▸ **Work to be completed**: Transcribe the records below from the first line to the line that includes "struct(MB().box(RX0 - 0.15, RX1", inclusive, and omit the pictures.

▸ **Records provided**:

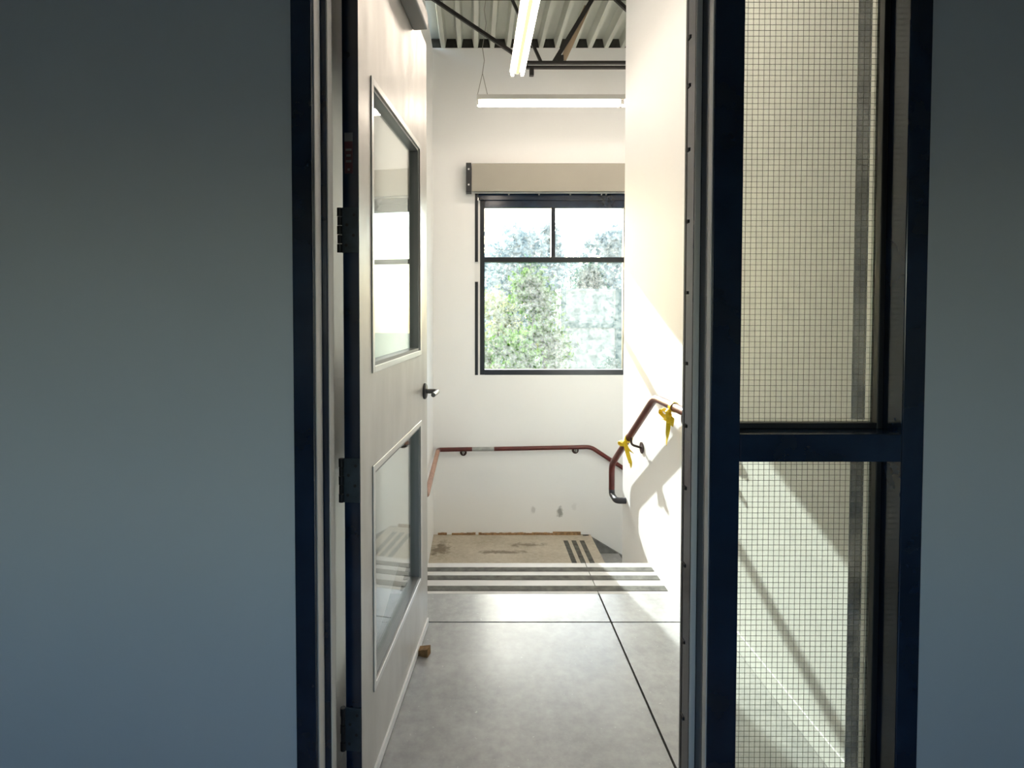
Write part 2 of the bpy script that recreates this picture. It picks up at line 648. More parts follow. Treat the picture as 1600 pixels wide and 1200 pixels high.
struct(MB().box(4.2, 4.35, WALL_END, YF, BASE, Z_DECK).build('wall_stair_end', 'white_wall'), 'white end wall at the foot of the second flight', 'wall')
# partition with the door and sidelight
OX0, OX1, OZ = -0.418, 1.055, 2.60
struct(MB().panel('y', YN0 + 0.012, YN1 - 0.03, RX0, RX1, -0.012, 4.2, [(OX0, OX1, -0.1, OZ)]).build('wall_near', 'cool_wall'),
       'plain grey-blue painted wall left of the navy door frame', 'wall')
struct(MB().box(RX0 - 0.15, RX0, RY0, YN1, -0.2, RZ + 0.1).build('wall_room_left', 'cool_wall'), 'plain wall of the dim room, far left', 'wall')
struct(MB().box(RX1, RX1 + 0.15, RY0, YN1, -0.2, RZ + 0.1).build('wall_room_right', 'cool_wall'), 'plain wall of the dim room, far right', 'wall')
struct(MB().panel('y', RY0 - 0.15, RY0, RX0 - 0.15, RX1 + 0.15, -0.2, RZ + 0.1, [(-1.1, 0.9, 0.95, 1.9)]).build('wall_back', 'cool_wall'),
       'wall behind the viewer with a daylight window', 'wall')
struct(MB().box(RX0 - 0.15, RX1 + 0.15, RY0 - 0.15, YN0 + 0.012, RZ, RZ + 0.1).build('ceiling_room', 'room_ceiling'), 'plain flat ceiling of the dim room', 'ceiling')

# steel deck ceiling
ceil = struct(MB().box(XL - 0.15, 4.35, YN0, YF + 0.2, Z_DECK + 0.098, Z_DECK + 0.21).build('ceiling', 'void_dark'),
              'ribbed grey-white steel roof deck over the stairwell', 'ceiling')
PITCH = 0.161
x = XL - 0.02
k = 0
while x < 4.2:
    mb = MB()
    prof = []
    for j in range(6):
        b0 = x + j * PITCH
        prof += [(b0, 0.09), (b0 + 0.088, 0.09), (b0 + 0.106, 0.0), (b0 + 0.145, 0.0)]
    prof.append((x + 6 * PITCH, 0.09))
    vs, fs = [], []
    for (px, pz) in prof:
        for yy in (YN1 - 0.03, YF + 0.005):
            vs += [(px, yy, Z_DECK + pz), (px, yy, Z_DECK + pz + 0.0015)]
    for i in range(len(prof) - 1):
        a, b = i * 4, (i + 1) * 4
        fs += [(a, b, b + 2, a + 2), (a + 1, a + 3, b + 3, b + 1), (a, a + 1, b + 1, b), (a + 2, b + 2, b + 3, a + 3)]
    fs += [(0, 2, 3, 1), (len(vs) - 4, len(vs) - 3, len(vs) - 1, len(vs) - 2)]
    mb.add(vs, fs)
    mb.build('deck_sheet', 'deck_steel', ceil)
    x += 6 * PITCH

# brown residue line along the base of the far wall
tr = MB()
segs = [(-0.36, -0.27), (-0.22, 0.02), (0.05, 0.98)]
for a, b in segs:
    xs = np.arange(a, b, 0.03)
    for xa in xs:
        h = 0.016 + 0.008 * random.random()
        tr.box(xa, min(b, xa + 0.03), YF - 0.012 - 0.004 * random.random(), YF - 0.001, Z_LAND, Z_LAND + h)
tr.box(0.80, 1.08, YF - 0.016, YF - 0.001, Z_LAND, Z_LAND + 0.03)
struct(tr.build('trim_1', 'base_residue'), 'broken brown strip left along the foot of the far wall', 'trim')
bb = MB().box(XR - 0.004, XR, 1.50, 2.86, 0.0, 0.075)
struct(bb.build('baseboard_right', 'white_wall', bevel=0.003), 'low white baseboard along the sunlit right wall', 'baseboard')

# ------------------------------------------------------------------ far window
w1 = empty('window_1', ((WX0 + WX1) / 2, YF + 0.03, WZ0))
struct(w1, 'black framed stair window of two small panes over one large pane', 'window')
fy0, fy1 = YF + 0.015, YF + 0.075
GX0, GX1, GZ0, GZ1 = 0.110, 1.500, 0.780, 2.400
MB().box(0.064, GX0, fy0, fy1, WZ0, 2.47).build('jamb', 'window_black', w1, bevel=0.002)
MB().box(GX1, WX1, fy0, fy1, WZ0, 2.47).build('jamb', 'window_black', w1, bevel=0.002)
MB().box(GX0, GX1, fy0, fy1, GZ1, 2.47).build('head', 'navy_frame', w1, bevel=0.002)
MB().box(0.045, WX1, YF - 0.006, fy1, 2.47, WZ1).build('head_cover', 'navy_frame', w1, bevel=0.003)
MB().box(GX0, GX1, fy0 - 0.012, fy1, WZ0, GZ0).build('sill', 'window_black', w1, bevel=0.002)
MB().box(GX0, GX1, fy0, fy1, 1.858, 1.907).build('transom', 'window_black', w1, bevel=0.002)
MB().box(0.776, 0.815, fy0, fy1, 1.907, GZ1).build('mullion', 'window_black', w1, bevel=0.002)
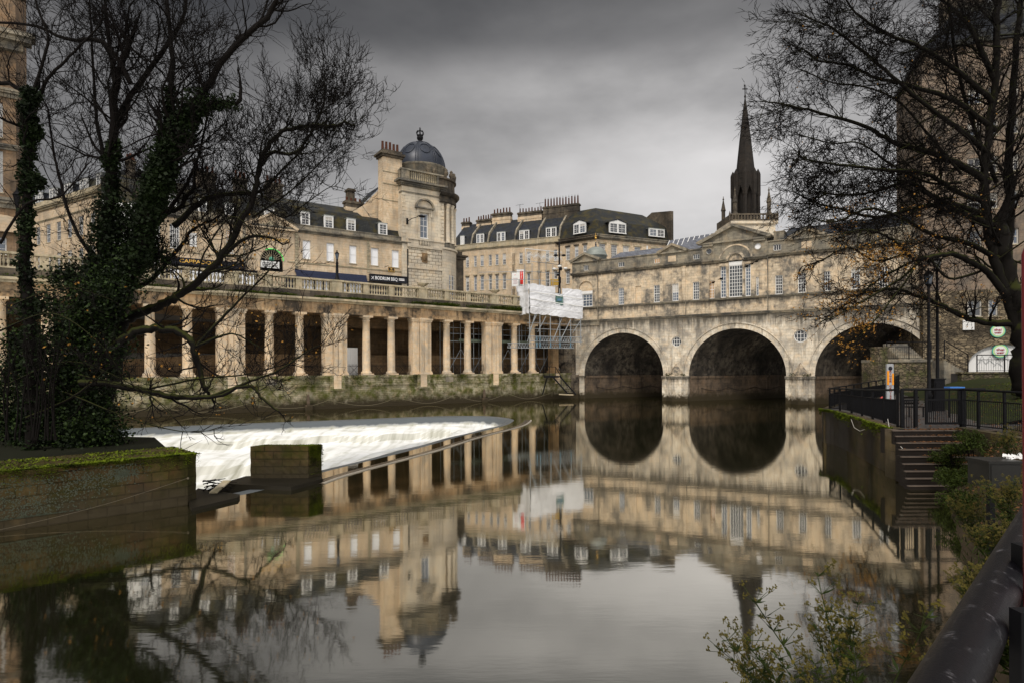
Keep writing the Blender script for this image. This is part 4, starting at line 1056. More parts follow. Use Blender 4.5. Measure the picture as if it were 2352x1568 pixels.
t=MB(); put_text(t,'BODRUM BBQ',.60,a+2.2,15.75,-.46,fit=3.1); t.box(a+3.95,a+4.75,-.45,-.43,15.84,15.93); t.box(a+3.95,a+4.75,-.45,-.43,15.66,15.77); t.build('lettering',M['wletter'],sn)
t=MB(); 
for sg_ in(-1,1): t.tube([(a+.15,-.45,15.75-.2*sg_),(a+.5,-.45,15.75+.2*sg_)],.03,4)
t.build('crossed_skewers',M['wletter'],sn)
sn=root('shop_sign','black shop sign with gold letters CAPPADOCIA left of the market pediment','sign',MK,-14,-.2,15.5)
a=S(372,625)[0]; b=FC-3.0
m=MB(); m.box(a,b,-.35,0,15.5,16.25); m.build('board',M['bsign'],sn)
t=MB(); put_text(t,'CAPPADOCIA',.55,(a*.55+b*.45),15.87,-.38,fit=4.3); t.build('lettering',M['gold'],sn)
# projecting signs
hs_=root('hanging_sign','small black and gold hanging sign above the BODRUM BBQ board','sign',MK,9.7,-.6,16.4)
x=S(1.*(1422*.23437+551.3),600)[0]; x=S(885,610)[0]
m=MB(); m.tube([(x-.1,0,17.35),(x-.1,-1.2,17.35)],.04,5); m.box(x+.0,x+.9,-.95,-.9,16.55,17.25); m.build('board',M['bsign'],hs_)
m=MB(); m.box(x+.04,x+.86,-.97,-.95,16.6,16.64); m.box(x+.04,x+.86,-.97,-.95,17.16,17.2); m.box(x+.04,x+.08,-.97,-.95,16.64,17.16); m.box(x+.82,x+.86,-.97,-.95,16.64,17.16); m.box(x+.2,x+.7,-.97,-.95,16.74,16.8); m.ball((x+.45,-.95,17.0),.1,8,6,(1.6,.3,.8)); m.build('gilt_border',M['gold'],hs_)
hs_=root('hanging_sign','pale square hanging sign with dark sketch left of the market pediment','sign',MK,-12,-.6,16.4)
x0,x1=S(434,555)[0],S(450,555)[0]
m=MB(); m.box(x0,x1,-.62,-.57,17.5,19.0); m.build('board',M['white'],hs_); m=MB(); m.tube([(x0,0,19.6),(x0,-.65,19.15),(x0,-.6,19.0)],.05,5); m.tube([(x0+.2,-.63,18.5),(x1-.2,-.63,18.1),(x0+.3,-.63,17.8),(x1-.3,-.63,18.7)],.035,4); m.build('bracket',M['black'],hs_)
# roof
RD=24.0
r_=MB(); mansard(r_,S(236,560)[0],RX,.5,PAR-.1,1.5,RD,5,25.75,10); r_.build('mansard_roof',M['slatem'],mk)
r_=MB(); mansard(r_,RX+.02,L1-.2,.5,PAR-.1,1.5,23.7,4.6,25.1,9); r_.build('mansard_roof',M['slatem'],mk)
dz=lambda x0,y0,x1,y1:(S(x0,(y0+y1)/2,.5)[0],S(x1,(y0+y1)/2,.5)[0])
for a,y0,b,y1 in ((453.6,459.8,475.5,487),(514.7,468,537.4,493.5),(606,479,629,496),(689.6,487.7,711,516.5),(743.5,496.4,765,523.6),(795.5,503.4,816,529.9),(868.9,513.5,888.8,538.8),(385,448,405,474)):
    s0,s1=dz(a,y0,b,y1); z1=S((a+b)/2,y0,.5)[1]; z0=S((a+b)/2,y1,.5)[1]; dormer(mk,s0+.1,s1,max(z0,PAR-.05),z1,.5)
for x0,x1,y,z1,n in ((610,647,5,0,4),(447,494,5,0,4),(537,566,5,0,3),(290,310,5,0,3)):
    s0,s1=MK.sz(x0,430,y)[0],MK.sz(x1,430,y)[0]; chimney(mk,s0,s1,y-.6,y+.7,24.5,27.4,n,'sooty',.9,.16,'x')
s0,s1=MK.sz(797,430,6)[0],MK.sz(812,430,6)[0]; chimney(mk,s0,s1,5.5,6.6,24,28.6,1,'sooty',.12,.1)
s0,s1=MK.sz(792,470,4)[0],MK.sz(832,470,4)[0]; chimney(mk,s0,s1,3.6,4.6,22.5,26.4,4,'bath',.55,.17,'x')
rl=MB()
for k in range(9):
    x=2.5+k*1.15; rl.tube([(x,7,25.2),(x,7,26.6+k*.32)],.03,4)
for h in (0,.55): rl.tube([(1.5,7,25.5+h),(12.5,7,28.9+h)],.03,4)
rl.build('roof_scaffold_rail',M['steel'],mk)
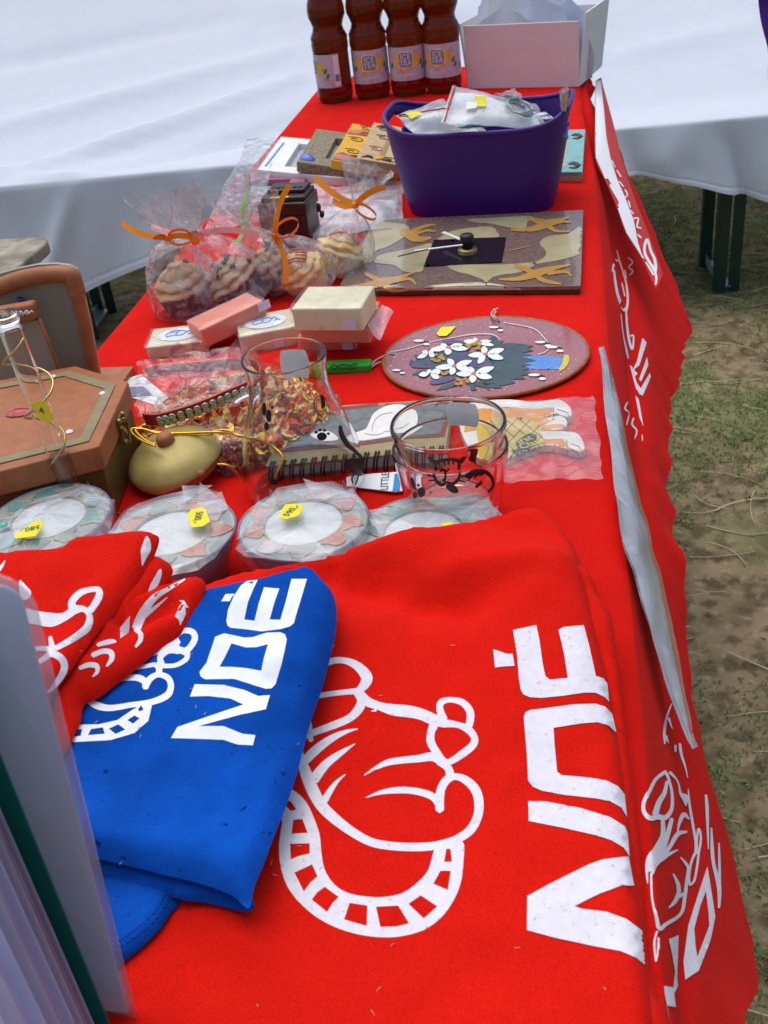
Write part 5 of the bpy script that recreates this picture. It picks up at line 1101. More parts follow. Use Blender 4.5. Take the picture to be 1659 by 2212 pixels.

▸ **Solution for this exercise**:
Write part 2 of the bpy script that recreates this picture. It picks up at line 648. More parts follow. Treat the picture as 1600 pixels wide and 1200 pixels high.
struct(MB().box(4.2, 4.35, WALL_END, YF, BASE, Z_DECK).build('wall_stair_end', 'white_wall'), 'white end wall at the foot of the second flight', 'wall')
# partition with the door and sidelight
OX0, OX1, OZ = -0.418, 1.055, 2.60
struct(MB().panel('y', YN0 + 0.012, YN1 - 0.03, RX0, RX1, -0.012, 4.2, [(OX0, OX1, -0.1, OZ)]).build('wall_near', 'cool_wall'),
       'plain grey-blue painted wall left of the navy door frame', 'wall')
struct(MB().box(RX0 - 0.15, RX0, RY0, YN1, -0.2, RZ + 0.1).build('wall_room_left', 'cool_wall'), 'plain wall of the dim room, far left', 'wall')
struct(MB().box(RX1, RX1 + 0.15, RY0, YN1, -0.2, RZ + 0.1).build('wall_room_right', 'cool_wall'), 'plain wall of the dim room, far right', 'wall')
struct(MB().panel('y', RY0 - 0.15, RY0, RX0 - 0.15, RX1 + 0.15, -0.2, RZ + 0.1, [(-1.1, 0.9, 0.95, 1.9)]).build('wall_back', 'cool_wall'),
       'wall behind the viewer with a daylight window', 'wall')
struct(MB().box(RX0 - 0.15, RX1 + 0.15, RY0 - 0.15, YN0 + 0.012, RZ, RZ + 0.1).build('ceiling_room', 'room_ceiling'), 'plain flat ceiling of the dim room', 'ceiling')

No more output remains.